Bingo acorda uma improvisação sem limites, sem regras e sem freios na língua. É engraçado, sacana, cínico, irônico, diz “verdades (ingênuas, quase de humor infantil) nas comédias de Shakespeare”, sacaneia os “valentes”, humilha crianças “altezas reais e reizinho da escola“ ao vivo com o intuito de “educar” e as colocar no lugar com batidas de microfone na testa. Tudo era permitido e liberado nesta década. “Eu não entendo vocês, brasileiros. É tudo diferente”, diz o diretor estrangeiro.
Os atores são como “mariposas”: “precisam de luz para viver”. Augusto adapta “ginga brasileira” ao produto da “gringolândia”. “O impossível é o que me deixa de pau duro”, diz enquanto faz laboratório no circo e contrata aulas do palhaço do picadeiro (o ator Domingos Montagner – um de seus últimos papéis). “Palhaço precisa de um dom. Palhaço não se lamenta. Palhaço sempre se levanta e tenta de novo. Palhaço não obedece”, ensina-se.
“Bingo: O Rei das Manhãs” tem emoção natural, criando sinestesia com o espectador, Nós sentimos, sofremos, rimos com as investidas a “gata arisca, durona e estressada da televisão” (a atriz Leandra Leal, que vive uma produtora evangélica e que marca o encontro no culto da igreja) e com sua solidão-frustração (iniciada pelas reais projeções do querer) que o levou a se envolver com drogas, chegando a utilizar cocaína (sempre dando um “brilho”) e crack nos bastidores do programa. Isso, “mais a falta da mãe, do filho e do palco”, o leva a ladeira abaixo, o “beijo da morte” e a redenção subida de “ajudar a parar a loucura” e a “arrumar os erros”. Reconstruir-se entrando para a Igreja Batista, virando pastor e se apresentando como um Bozo evangélico. “Qualquer lugar com foco de luz. No palco posso ser quem eu quiser. Sem ele, eu não sou nada”, emprega sua paixã incondicional.
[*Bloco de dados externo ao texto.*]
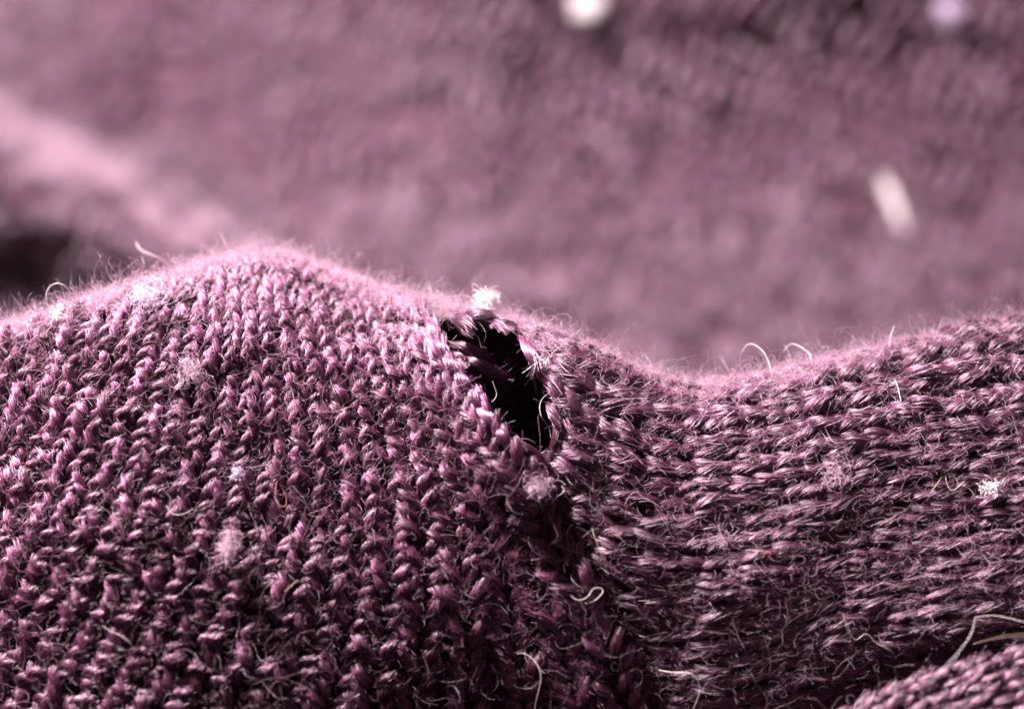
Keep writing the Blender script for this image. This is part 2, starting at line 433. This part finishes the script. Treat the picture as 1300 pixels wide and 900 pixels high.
# ---------------------------------------------------------------- loose fuzz over the garment
def fuzz(u, t, n, lo, hi, rise, k=9, curl=0.5, r=(0.0005, 0.0010), nrm=None, base=None):
    """curly loose fibres rooted on the cloth"""
    Pn = base; Nn_ = nrm
    d = rng.normal(0, 1, (n, 3)); d = d-(d*Nn_).sum(1, keepdims=True)*Nn_; d /= np.linalg.norm(d, axis=1, keepdims=True)
    d = d+Nn_*rise[:, None]; d /= np.linalg.norm(d, axis=1, keepdims=True)
    L_ = rng.uniform(lo, hi, n)*rng.uniform(0.5, 1, n)
    ax = rng.normal(0, 1, (n, 3)); ax /= np.linalg.norm(ax, axis=1, keepdims=True)
    w = rng.normal(0, curl, n)
    pts = [Pn]; 
    for q in range(1, k):
        d = d+np.cross(ax, d)*w[:, None]+rng.normal(0, 0.16, (n, 3)); d /= np.linalg.norm(d, axis=1, keepdims=True)
        pts.append(pts[-1]+d*(L_/(k-1))[:, None])
    pts = np.stack(pts, 1)
    rad = rng.uniform(*r, n)[:, None]*np.linspace(1, 0.55, k)[None]
    return pts, rad
def fuzz_on(n, lo, hi, curl, rise_s, tmin=-0.7, tmax=3.2, r=(0.0005, 0.0010), umin=-2.3):
    u = rng.uniform(umin, 2.3, n); t = rng.uniform(tmin, tmax, n)
    n0 = normal(u, t); p = surf(u, t)
    ok = ~(in_hole(p) & (t > 0))
    u, t, n0, p = u[ok], t[ok], n0[ok], p[ok]
    p = p+n0*rng.uniform(0.012, 0.045, len(u))[:, None]
    return fuzz(u, t, len(u), lo, hi, np.abs(rng.normal(0, rise_s, len(u))), curl=curl, nrm=n0, base=p, r=r)
a, ra = fuzz_on(24000, 0.02, 0.10, 0.45, 0.45, r=(0.0003, 0.0007))
b, rb_ = fuzz_on(6500, 0.06, 0.24, 0.45, 0.5, r=(0.0004, 0.0009))
c, rc = fuzz_on(9500, 0.04, 0.20, 0.75, 0.5, -0.5, 0.45)  # crest halo fuzz, with extra added to brighten the lit rim
d, rd = fuzz_on(1300, 0.03, 0.13, 0.45, 0.5, 0.6, 2.2, umin=0.5)
fz = np.concatenate([a, b, c, d]); fr_ = np.concatenate([ra, rb_, rc, rd])
tag(link('loose_fuzz', curves_np('loose_fuzz', world(fz.reshape(-1, 3)).reshape(fz.shape)-G0, fr_, M_FUZZ), garment), kind='stuff')

# torn yarn ends round the hole and the loops seen inside it
def tube(pts, rad, n=6, seg=None):
    """smooth tube through uvw points -> v, quads (uvw)"""
    pts = np.asarray(pts, float); m = seg or (len(pts)*5)
    sx = np.concatenate([[0], np.cumsum(np.linalg.norm(np.diff(pts, axis=0), axis=1))])
    q = np.linspace(0, sx[-1], m); P = cubic(sx, pts, q)
    rad = np.interp(np.linspace(0, 1, m), np.linspace(0, 1, len(np.atleast_1d(rad))), np.atleast_1d(rad)) if np.ndim(rad) else np.full(m, rad)
    T = np.gradient(P, axis=0); T /= np.linalg.norm(T, axis=1, keepdims=True)+1e-12
    a = np.cross(T, np.array([0.3, 0.2, 0.93])); a /= np.linalg.norm(a, axis=1, keepdims=True)+1e-12
    b = np.cross(T, a)
    ph = np.linspace(0, 2*PI, n, endpoint=False)
    v = P[:, None]+rad[:, None, None]*(np.cos(ph)[None, :, None]*a[:, None]+np.sin(ph)[None, :, None]*b[:, None])
    i, j = np.meshgrid(np.arange(m-1), np.arange(n), indexing='ij'); j2 = (j+1) % n
    f = np.stack([i*n+j, i*n+j2, (i+1)*n+j2, (i+1)*n+j], -1).reshape(-1, 4)
    return v.reshape(-1, 3), f
def bundle(pts, r, nf, g, fr=0.0011, fray=0.02):
    """yarn made of a core tube and fibres along it; returns core mesh data and fibre points (uvw)"""
    v, f = tube(pts, [r*0.55, r, r, r*0.6], 9, 16)
    pts = np.asarray(pts, float)
    sx = np.concatenate([[0], np.cumsum(np.linalg.norm(np.diff(pts, axis=0), axis=1))])
    HP = []
    for q in range(nf):
        s0 = g.uniform(0, .4); s1 = min(1, s0+g.uniform(.4, .9)); ss = np.linspace(s0, s1, 8)
        P = cubic(sx, pts, ss*sx[-1]); T = cubic(sx, pts, ss*sx[-1]+1e-3)-P; T /= np.linalg.norm(T, axis=1, keepdims=True)
        a = np.cross(T, np.array([0.3, 0.2, 0.93])); a /= np.linalg.norm(a, axis=1, keepdims=True); b = np.cross(T, a)
        an = g.uniform(0, 2*PI)+2.2*ss
        rr = r*(0.6+0.45*np.sin(PI*ss))*g.uniform(1.0, 1.15)
        p = P+rr[:, None]*(np.cos(an)[:, None]*a+np.sin(an)[:, None]*b)
        p += (np.clip((ss-0.6)/0.4, 0, 1)**2)[:, None]*g.normal(0, fray, 3)
        HP.append(p)
    return v, f, np.array(HP), np.full((nf, 8), fr)
def yarn_piece(name, pix, depth, r, nf=60, fray=0.02, seed=0):
    g = np.random.default_rng(seed)
    pts = [(pxu(x), pyv(y), d) for (x, y), d in zip(pix, depth)]
    v, f, hp, hr = bundle(pts, r, nf, g, fray=fray)
    o = link(name, mesh_np(name, world(v)-G0, f, M_YARN), garment)
    link('yarn_fibres', curves_np('yarn_fibres', world(hp.reshape(-1, 3)).reshape(hp.shape)-G0, hr, M_FIB), o)
    return o
def wfront(xp, yp, lift=0.0):
    u = pxu(xp); t = t_of(u, yp); return float(surf(u, t)[2])+lift
yarn_piece('torn_yarn_end', [(664, 428), (672, 445), (683, 466), (690, 480)], [wfront(664, 428, .02), wfront(675, 445, .05), wfront(683, 466, .05), wfront(690, 480, .02)], 0.020, 110, 0.05, 1)
yarn_piece('torn_yarn_end', [(704, 530), (707, 548), (704, 566), (698, 585)], [wfront(712, 530, .0), wfront(712, 548, 0), wfront(712, 566, 0), wfront(700, 585, -.02)], 0.017, 40, 0.02, 2)
rim = [(545, 405), (552, 424), (565, 446), (580, 468), (593, 488), (608, 510), (628, 534), (650, 556), (676, 574), (694, 590)]
for q in range(0, 8, 1):
    sg = rim[q:q+3]; jx = rng.normal(0, 3, 3)
    yarn_piece('rim_yarn', [(x_-4+j_, y_) for (x_, y_), j_ in zip(sg, jx)], [wfront(x_-6, y_, l_) for (x_, y_), l_ in zip(sg, (-.035, .02, -.03))], 0.019, 60, 0.03, 40+q)
for q, (x0, y0, x1, y1) in enumerate([(570, 436, 628, 458), (584, 456, 640, 478), (566, 448, 608, 474), (612, 466, 648, 486)]):
    dz = wfront(0.5*(x0+x1), 0.5*(y0+y1), -0.145)
    yarn_piece('inner_loop', [(x0, y0), (x0*.6+x1*.4, y0*.55+y1*.45-4), (x0*.25+x1*.75, y0*.2+y1*.8-1), (x1, y1+4)], [dz-.05, dz, dz-.02, dz-.10], 0.019, 80, 0.06, 20+q)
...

“De que adianta ser o Bingo se ninguém pode saber?”, questiona-se. Ele é um “anônimo famoso”. O roteiro de Luiz Bolognesi (de “Bicho de Sete Cabeças”, “Uma História de Amor e Fúria”) fornece espontaneidade nos diálogos; credibilidade nos dramas mitigados de todo e qualquer subterfúgio de clichês; e realidade nas ações (como a cirúrgica, ultra-realista e catártica cena do soco na televisão), gerando a química perfeita dos atores. “Até para a audiência subir tem que ter tesão”, diz e é gargalhado por Vasconcelos (o ator sempre irretocável Augusto Madeira). “Cinema é assim: se a gente não se diverte fazendo, ninguém vai se divertir. Se a gente não se emociona fazendo, ninguém vai se emocionar ou assistir”, disse Luiz, que teve colaboração de Fabio Meira.
“O personagem principal é o Augusto. Não, o Bingo. Um ser humano megalomaníaco, que interpretava com setenta porcento de inspiração e trinta porcento de uísque. É um filme sobre personagem. Sobre entender melhor o ser humano. Um recorte do artista. De seu reconhecimento em uma década totalmente exagerada. Hoje a briga não é mais pela audiência e sim por likes”, finaliza Daniel Rezende.
“Bingo: O Rei das Manhãs” é um filme despretensioso, divertido, sarcástico, debochado, sacana, aprofundado, que tem ritmo exato e excelentes interpretações, que revisita as manhãs do infantil Programa do Bozo com sofisticação técnica e que não deixa de fora a trilha sonora da época, que inclui Trem da Alegria, Tokyo e seu “Humanos”, Titãs e “Televisão”, Roupa Nova e “Linda Demais” e Dr. Silvana e Cia com “Serão Extra” (“Ela foi dar mamãe… Eu fui dar mamãe… Eu fui dar um serão extra, trabahei com o patrão”). Recomendado.